Another very significant project that I was privileged to be involved in was the Programa Nacional de Informática Educativa in Costa Rica. In 1988, a group of 12 educators led by Clotilde Fonseca of the Omar Dengo Foundation came to the MIT Media Lab for an immersion into our constructionist approach to teaching and learning. I continued to work closely with the program over the years, including a year-long project in curriculum development funded by the Inter-American Development Bank from 1993-1994.
From 1996 to 1998 I was part of the startup team creating a new alternative middle school within the New York City public schools. I designed, built, and managed the school's computer network and taught computing, science and mathematics.
There have been many other projects including Project Mindstorm in San Jose, California, The Iowa Early Childhood Papert Partnership in Des Moines, Iowa, and the annual Logo Summer Institutes.
From 1998 to 2011 I worked at Schlumberger Excellence in Educational Development (SEED). I was able to utilize my expertise in engaging science experts in the education process by working with scientists and engineers to develop science content and hands-on activates that were shared internationally on a Web site along with an Ask the Experts feature that enabled students and teachers to interact with those scientists and engineers.
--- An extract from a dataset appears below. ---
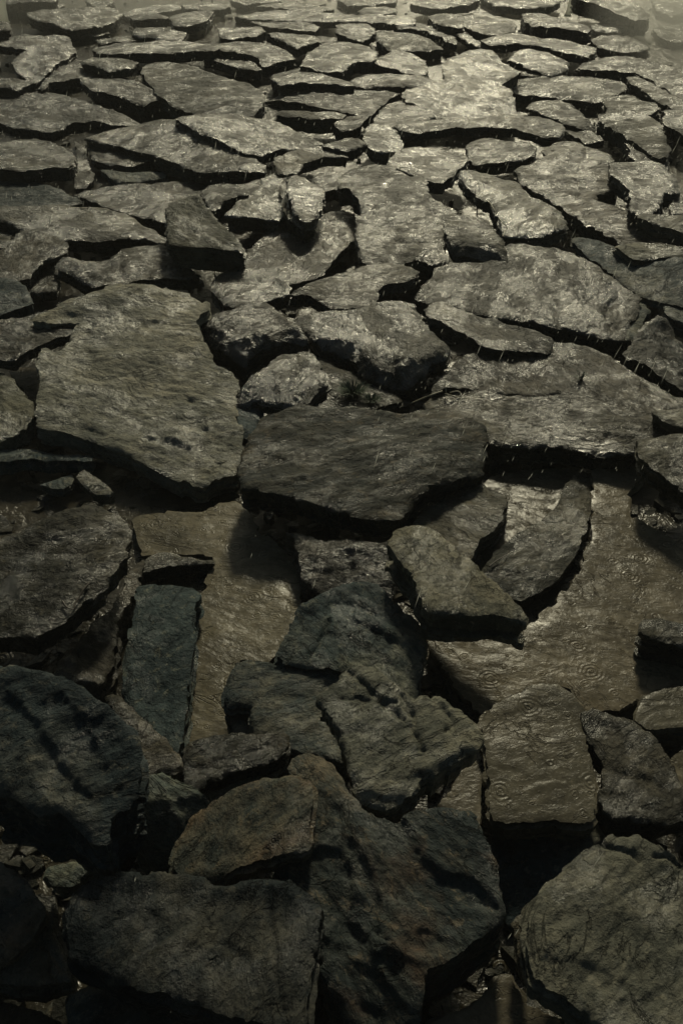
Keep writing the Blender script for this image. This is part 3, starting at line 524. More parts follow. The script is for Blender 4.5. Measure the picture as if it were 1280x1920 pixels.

At SEED I also had the opportunity to further advance theme- and project-based workshops for students and teachers around the world.
More recently I have been working on developing educational programs in other organizations including the Luys Foundation in Armenia, iEARN, and Two Sigma. I continue to work with SEED focusing primarily on professional development for teachers in Houston, Texas area school districts. The Logo Foundation, now 33 years old, hosted the 45th annual Logo Summer Institute in July 2024.